El otro día volví a pasarme por Altaïr porque Jordi Serrallonga (primate, naturalista, historiador, divulgador y buscador de animales invisibles) presentaba su nuevo libro, Un arqueólogo nómada en busca del Dr. Jones (Despertaferro ediciones). Llegué en bici porque en verano no me gusta el metro. Y llegué un rato antes, que es como se tiene que llegar siempre a las librerías: llegar un rato antes significa que tienes tiempo para los desvíos.
Otro que llegó fue Jacinto Antón. Lo hizo con una pistola Luger. La sacó de su mochila al iniciar la presentación para que no hubiera duda, claro, de que la tarde iba de frikis peliculeros y soñadores varios.
Fue la primera vez que me sentí fuera de lugar con mi humilde Stetson. La ocasión habría merecido un fedora, ni que hubiera sido falso.
*
Comencé a leer Un arqueólogo nómada en busca del Dr. Jones, pero luego en mi mesa se fueron enredando otros muchos libros. A veces me siento como l’Enric, el protagonista del libro que le leemos ahora en casa a Lea por las noches, un niño que aprende a volar con la imaginación, que apila los libros que devora hasta formar La muntanya de llibres més alta del món (Rocio Bonilla, Ed. Animallibres y Algar Ediciones): soy l’Enric en un equilibrio precario sobre su alta pila de libros.

El caso es que fui con el libro de Serrallonga en mi bolsa para que me lo dedicara (no hubo tiempo para eso, habrá que buscar otro momento). Me fijé que la solapa marcaba la página por donde iba de mi lectura y había una frase subrayada: “Quien diga que ya no queda nada nuevo por descubrir está muy equivocado”.
Y justo una semana antes de que Jacinto Anton presentara en Altaïr el libro de Serrallonga a punta de pistola, yo acompañaba en el mismo lugar a Juan Trejo en la presentación de El río de los dioses (F&F).

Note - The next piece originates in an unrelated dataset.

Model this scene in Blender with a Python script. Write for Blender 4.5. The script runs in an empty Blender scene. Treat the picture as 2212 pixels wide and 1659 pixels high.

Entonces dije que ese libro de Candice Millard trataba de una época en la que aún había lugares nuevos por descubrir, como queriendo decir que ya no había nada nuevo por descubrir.
Ahora me doy cuenta de que incurrí en un lugar común, que lo inteligente es darse cuenta de lo contrario, de que aún hay mucho nuevo por descubrir.
*
Desvío: el inicio de la presentación de Un arqueólogo nómada en busca del Dr. Jones me pilló con otro libro bajo el brazo: El arte de contar la naturaleza, de Luci Romero (Barlin Libros).No es un libro, es una metageografía literaria repleta de inspiración.
Esta semana me llegó un tuit de esos que aún se pueden encontrar en el nuevo Twitter de Musk, de esos que cortan el scroll en la pantalla como una guillotina y te dejan un rato pensando. Era de Raúl E. Asencio, editor para La Caja Books (de los que, por cierto, estoy leyendo Viaje a Liberland con cara de emoticono sorprendido).
En el tuit compartía la primera prosa apátrida (y demoledora) de Julio Ramón Ribeyro. Dejo aquí solo un fragmento: «Entrar en una librería es pavoroso y paralizante para cualquier escritor, es como la antesala del olvido: en sus nichos de madera, ya los libros se aprestan a dormir su sueño definitivo, muchas veces antes de haber vivido…».
Eso es lo que sentí al entrar en la primera librería tras publicar Una vida posible. Lo sigo sintiendo aún hoy en día, cuando hace casi medio año que ya salió de imprenta y sigue haciéndose un hueco en estantes y columnas periodísticas.
*
Y pese a lo que escribió Ribeyro, una última cosa a modo de ejercicio de agudeza visual… ¡En esa mesa de relatos viajeros está Una vida posible (Ed. Menguantes)! Gracias, Altaïr.